THIRD EAR BAND The Lost Broadcasts reviews

Showing all collaborators reviews and last reviews preview | Show all reviews/ratings

Collaborators/Experts Reviews

Review by Sean Trane
4 stars A recent and oh-so precious live and filmed TV broadcast of one of the more enigmatic bands of the turn of the 60's, this DVD sees the TEB is a way very unusual form, the band bing much more electric than one could've anticipated in most of their studio albums (with the exception of the posthumous The Magus release). Indeed, a "normal" fan of TEB wouldn't expect to see or hear a rock band, but that's exactly what we get on this German TV Beat-Club broadcast. The group is presented with electric guitar and bass, oboe, drums and percussions, quite far away from the cello, clarinet, percussions and violins usual studio instrumental version. Ok, outside mainstay Sweeney (drums) and Paul Minns (oboe), we find newcomer Paul Buckmaster (bass) and Denim Bridges (double-necked guitar) and some (unidentified) black conga player. So we're fairly close to the line-up that would go on to record the McBeth soundtrack

Only three tracks in this Radio Bremen session, dating from Sept 70, all three apparently in a different decorum showing all the studio trickery of the German television of the era. The opening 6-mins In D is obviously an evolution of the Raga In D, reworked for the band's present line-up and provides a slight trance and features Bridges' guitar answering Minns' oboe. It's clear that the conga player is a recent addition, and he's not yet familiar with the band's material, but he's no deadweight either. One of the major surprises is the second track, the previously never-released before 8-mins+ Hyde Park, that features some vocals, courtesy of Bridges, but the main lead instrument is Paul Minns' haunting oboe. As for the fantastic 15-mins David Groching, we're dealing with a modal improvisation that sends us flying across the stratosphere and into the troposphere. Exhilarating stuff.

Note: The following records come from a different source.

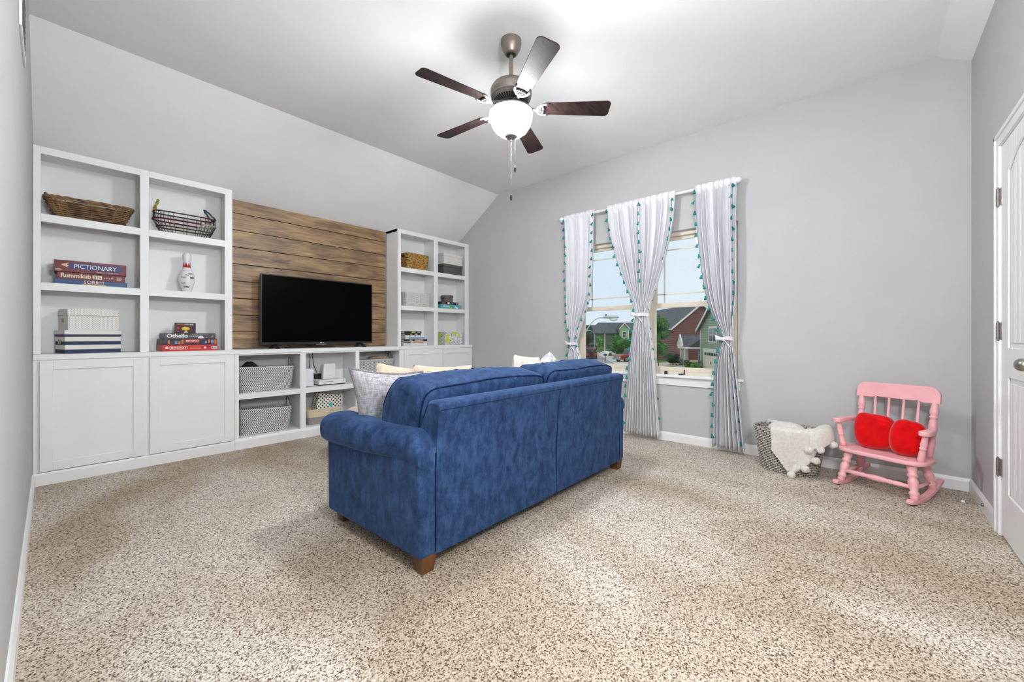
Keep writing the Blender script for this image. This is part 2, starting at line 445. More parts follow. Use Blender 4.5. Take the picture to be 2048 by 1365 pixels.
class MB:
    def __init__(s):
        s.v, s.f, s.uv, s.mi = [], [], {}, {}
    def add(s, vs, fs, mi=0):
        o = len(s.v)
        s.v += [Vector(p) for p in vs]
        for f in fs:
            if mi: s.mi[len(s.f)] = mi
            s.f.append(tuple(i + o for i in f))
        return s
    def hexa(s, p, mi=0):
        return s.add(p, [(0, 3, 2, 1), (4, 5, 6, 7), (0, 1, 5, 4), (1, 2, 6, 5), (2, 3, 7, 6), (3, 0, 4, 7)], mi)
    def box(s, x0, x1, y0, y1, z0, z1, mi=0):
        return s.hexa([(x0, y0, z0), (x1, y0, z0), (x1, y1, z0), (x0, y1, z0), (x0, y0, z1), (x1, y0, z1), (x1, y1, z1), (x0, y1, z1)], mi)
    def prism(s, poly, a, b, axis='y', mi=0):
        """extrude a 2-D outline: axis y -> (x,z) outline, axis x -> (y,z), axis z -> (x,y)"""
        def P(q, t):
            return (q[0], t, q[1]) if axis == 'y' else ((t, q[0], q[1]) if axis == 'x' else (q[0], q[1], t))
        n = len(poly)
        vs = [P(q, a) for q in poly] + [P(q, b) for q in poly]
        fs = [tuple(range(n)), tuple(range(2 * n - 1, n - 1, -1))]
        fs += [(i, (i + 1) % n, n + (i + 1) % n, n + i) for i in range(n)]
        return s.add(vs, fs, mi)
    def grid(s, fn, nu, nv, cu=False, cv=False, uv=None, mi=0):
        o = len(s.v)
        for j in range(nv + (0 if cv else 1)):
            for i in range(nu + (0 if cu else 1)):
                s.v.append(Vector(fn(i / nu, j / nv)))
        w = nu + (0 if cu else 1)
        h = nv + (0 if cv else 1)
        for j in range(nv):
            for i in range(nu):
                a, b = i, (i + 1) % w if cu else i + 1
                c, d = j, (j + 1) % h if cv else j + 1
                if uv:
                    s.uv[len(s.f)] = [uv(i / nu, j / nv), uv((i + 1) / nu, j / nv), uv((i + 1) / nu, (j + 1) / nv), uv(i / nu, (j + 1) / nv)]
                if mi: s.mi[len(s.f)] = mi
                s.f.append((o + c * w + a, o + c * w + b, o + d * w + b, o + d * w + a))
        return s
    def lathe(s, prof, n=20, c=(0, 0), mi=0, M4=None):
        """profile [(radius, z)] turned about the vertical through c"""
        o = len(s.v)
        rings = []
        for r, z in prof:
            if r < 1e-6:
                rings.append([len(s.v)])
                s.v.append(Vector((c[0], c[1], z)))
            else:
                rings.append(list(range(len(s.v), len(s.v) + n)))
                for i in range(n):
                    a = 2 * PI * i / n
                    s.v.append(Vector((c[0] + r * math.cos(a), c[1] + r * math.sin(a), z)))
        for A, B in zip(rings, rings[1:]):
            for i in range(n):
                j = (i + 1) % n
                if len(A) == 1 and len(B) == 1: continue
                if mi: s.mi[len(s.f)] = mi
                if len(A) == 1: s.f.append((A[0], B[j], B[i]))
                elif len(B) == 1: s.f.append((A[i], A[j], B[0]))
                else: s.f.append((A[i], A[j], B[j], B[i]))
        for R, rev in ((rings[0], True), (rings[-1], False)):
            if len(R) > 1:
                if mi: s.mi[len(s.f)] = mi
                s.f.append(tuple(reversed(R)) if rev else tuple(R))
        if M4 is not None:
            for k in range(o, len(s.v)): s.v[k] = M4 @ s.v[k]
        return s
    def spindle(s, p0, p1, prof, n=12, mi=0):
        """turned member between two points; profile [(t 0..1, radius)]"""
        p0, p1 = Vector(p0), Vector(p1)
        d = p1 - p0
        q = Vector((0, 0, 1)).rotation_difference(d.normalized()).to_matrix().to_4x4()
        return s.lathe([(r, t * d.length) for t, r in prof], n, mi=mi, M4=Matrix.Translation(p0) @ q)
    def tube(s, pts, r, n=8, closed=False, mi=0):
        pts = [Vector(p) for p in pts]
        k = len(pts)
        rs = r if isinstance(r, (list, tuple)) else [r] * k
        o = len(s.v)
        up = None
        for i, p in enumerate(pts):
            a = pts[(i - 1) % k] if (closed or i > 0) else p
            b = pts[(i + 1) % k] if (closed or i < k - 1) else p
            t = (b - a)
            t = t.normalized() if t.length > 1e-9 else Vector((0, 0, 1))
            if up is None:
                up = Vector((0, 0, 1)) if abs(t.z) < 0.9 else Vector((1, 0, 0))
            up = (up - t * up.dot(t))
            up = up.normalized() if up.length > 1e-6 else t.orthogonal().normalized()
            sd = t.cross(up)
            for j in range(n):
                g = 2 * PI * j / n
                s.v.append(p + (up * math.cos(g) + sd * math.sin(g)) * rs[i])
        for i in range(k if closed else k - 1):
            for j in range(n):
                a, b = i * n, ((i + 1) % k) * n
                if mi: s.mi[len(s.f)] = mi
                s.f.append((o + a + j, o + b + j, o + b + (j + 1) % n, o + a + (j + 1) % n))
        if not closed:
            if mi: s.mi[len(s.f)] = mi
            s.f.append(tuple(o + j for j in range(n)))
            if mi: s.mi[len(s.f)] = mi
            s.f.append(tuple(o + (k - 1) * n + j for j in reversed(range(n))))
        return s
    def blob(s, c, sz, p=4.0, n=10, M4=None, nz=0.0, nf=8.0, seed=0.0, mi=0):
        """rounded box (superellipsoid) of full size sz about c"""
        c = Vector(c)
        h = Vector(sz) / 2
        o = len(s.v)
        idx = {}
        def vid(q):
            key = (round(q[0] * n), round(q[1] * n), round(q[2] * n))
            if key in idx: return idx[key]
            L = (abs(q[0]) ** p + abs(q[1]) ** p + abs(q[2]) ** p) ** (1 / p)
            w = Vector((q[0] / L * h.x, q[1] / L * h.y, q[2] / L * h.z))
            if nz: w *= 1 + nz * noise.noise(w * nf + Vector((seed, seed * 1.7, seed * 0.3)))
            w += c
            if M4 is not None: w = M4 @ w
            s.v.append(w)
            idx[key] = len(s.v) - 1
            return idx[key]
        T = [-1 + 2 * i / n for i in range(n + 1)]
        for ax in range(3):
            for sg in (-1, 1):
                for i in range(n):
                    for j in range(n):
                        q = []
                        for a, b in ((i, j), (i + 1, j), (i + 1, j + 1), (i, j + 1)):
                            w = [0, 0, 0]
                            w[ax] = sg
                            w[(ax + 1) % 3] = T[a]
                            w[(ax + 2) % 3] = T[b]
                            q.append(vid(w))
                        if sg < 0: q.reverse()
                        if mi: s.mi[len(s.f)] = mi
                        s.f.append(tuple(q))
        return s
    def xf(s, m4):
        s.v = [m4 @ p for p in s.v]
        return s
    def build(s, name, mats, parent=None, smooth=False, bevel=0.0, seg=2, sub=0, solid=0.0, angle=None):
        o0 = None
        if parent is not None:
            o0 = ORG.get(parent.name, Vector((0, 0, 0)))
        else:
            lo = Vector([min(p[k] for p in s.v) for k in range(3)])
            hi = Vector([max(p[k] for p in s.v) for k in range(3)])
            o0 = Vector(((lo.x + hi.x) / 2, (lo.y + hi.y) / 2, lo.z))
        me = bpy.data.meshes.new(name)
        me.from_pydata([tuple(p - o0) for p in s.v], [], s.f)
        if s.uv:
            ul = me.uv_layers.new(name='UVMap')
            for fi, poly in enumerate(me.polygons):
                if fi in s.uv:
                    for li, w in zip(poly.loop_indices, s.uv[fi]): ul.data[li].uv = w
        mats = mats if isinstance(mats, (list, tuple)) else [mats]
        for m in mats: me.materials.append(M[m] if isinstance(m, str) else m)
        for fi, k in s.mi.items(): me.polygons[fi].material_index = k
        import bmesh
        bm = bmesh.new()
        bm.from_mesh(me)
        bmesh.ops.recalc_face_normals(bm, faces=bm.faces)
        bm.to_mesh(me)
        bm.free()
        if smooth:
            for p in me.polygons: p.use_smooth = True
            if angle is not None:
                me.set_sharp_from_angle(angle=math.radians(angle))
        ob = bpy.data.objects.new(name, me)
        COL.objects.link(ob)
        if parent is not None:
            ob.parent = parent
            ORG[ob.name] = o0
        else:
            ob.location = o0
            ORG[ob.name] = o0
        if bevel:
            b = ob.modifiers.new('bevel', 'BEVEL')
            b.width = bevel
            b.segments = seg
            b.limit_method = 'ANGLE'
            b.angle_limit = math.radians(40)
        if solid:
            b = ob.modifiers.new('solid', 'SOLIDIFY')
            b.thickness = solid
            b.offset = 0
        if sub:
            b = ob.modifiers.new('sub', 'SUBSURF')
            b.levels = sub
            b.render_levels = sub
        return ob

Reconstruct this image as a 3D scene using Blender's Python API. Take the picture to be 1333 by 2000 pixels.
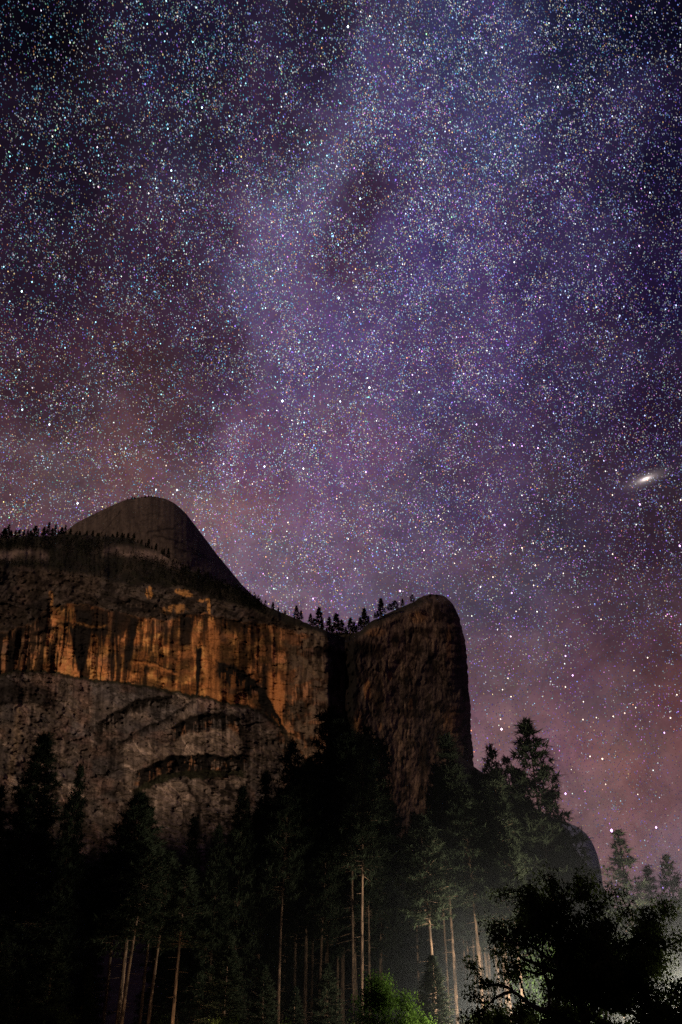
import bpy, math, random
import numpy as np
from mathutils import Vector

for o in list(bpy.data.objects):
    bpy.data.objects.remove(o)
S = bpy.context.scene
COL = S.collection
RNG = np.random.default_rng(7)
random.seed(7)

# ------------------------------------------------------------------ camera
FPX, PITCH = 1700.0, math.radians(31.7)
CAMZ = 1.7
cam_d = bpy.data.cameras.new('camera')
cam = bpy.data.objects.new('camera', cam_d)
COL.objects.link(cam)
cam.location = (0, 0, CAMZ)
cam.rotation_euler = (math.pi / 2 + PITCH, 0, 0)
cam_d.sensor_fit = 'VERTICAL'
cam_d.sensor_height = 36.0
cam_d.sensor_width = 24.0
cam_d.lens = FPX * 36.0 / 2000.0
cam_d.clip_start = 0.5
cam_d.clip_end = 80000
S.camera = cam
CP, SP = math.cos(PITCH), math.sin(PITCH)


def rays(px, py):
    """direction of a picture point in the world (not normalised)"""
    x = (np.asarray(px, float) - 666.5) / FPX
    y = (1000.0 - np.asarray(py, float)) / FPX
    return x, CP - y * SP, SP + y * CP


def at(px, py, Y):
    dx, dy, dz = rays(px, py)
    k = np.asarray(Y, float) / dy
    return dx * k, np.asarray(Y, float) + 0 * k, CAMZ + dz * k


def at3(px, py, Y):
    return Vector([float(v) for v in at(px, py, Y)])


def unit(px, py):
    d = Vector([float(v) for v in rays(px, py)])
    return d.normalized()


# ------------------------------------------------------------------ night sky (world)
def lin(c):
    c = c / 255.0
    return c / 12.92 if c <= 0.04045 else ((c + 0.055) / 1.055) ** 2.4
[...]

Ok, the TEB is rather static, but you can't expect them to pull Blackmore or Page stage antics on such transient music, but outside of Hyde Park, the filming and light effects are entertaining enough. While the running time is just around a half-hour, if you can find this at a decent prize, this is an absolute must, even if the band's format is not the most representative of what to expect from TEB.